世田谷で美味しいチョコレートもらったことがあって。障害者の人たちが作ったチョコなんですけど、おしゃれだしとても美味しいんですよ。こうした品質の良いものであれば誰が作ったっていい値段で売るべきだと私は思うから、そういう意味で「障碍者が作った=安い」ではなくて、「=だからこそ価値がある」いう風な形で付加価値つけて、私は売るべきだと思うんですよね。

それを買う人は絶対にいるから。社会貢献と思って。自分が買ったことによって自分も嬉しいしい。曽根綾子さんじゃないけれど、与えられる人より与える人の方が幸せなんだから、私はそういう日本人の気持ちを育てる方が良いのではないかなと。

 

――その話が最初に来るかなと思ってたんで意外でした。

 あ、そうですか。

 

――もちろん予断を持ってはいけないなと思ってましたが、もっと大きな女性のお話しをされるので意外でした。都議ならばこう、区議だったからこう、そこに住んでる方々のリアルな生活をサポートしていく人なんだなって。

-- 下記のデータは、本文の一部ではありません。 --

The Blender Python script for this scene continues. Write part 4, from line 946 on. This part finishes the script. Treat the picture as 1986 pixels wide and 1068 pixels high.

むろん障害児の話をするなってわけではなく、それはそれで大事なことだと思います。

 やっぱり障害児がいることで楽しさもあれば苦しさもあるし、その気持ちがわかる。だからこそ私は色んなことやりたいって思ったんです。「障害の子がいるんだから家でその子見てなさいよ」という意見もあるかもしれないけど、だったらその気持ちは誰が国や都に言っていくのって。リアルに分かるからこそ、そばにいて、学校に行って、ママ達からの色んな意見を受けて、実際に自分も見て、その場にいるわけだから、そういうのができるのは自分しかいないんじゃないかなって思って。

 

――僕は障害者の方は普通に世の中に居るべきだと思いますね。

 そうなんですよね。どうしてもほら、隔離されたりするようなところがあるじゃないですか。そうじゃなくて、地域にいて当たり前、みんなでサポートしていこうというのをもっともっと活かしていきたいですね。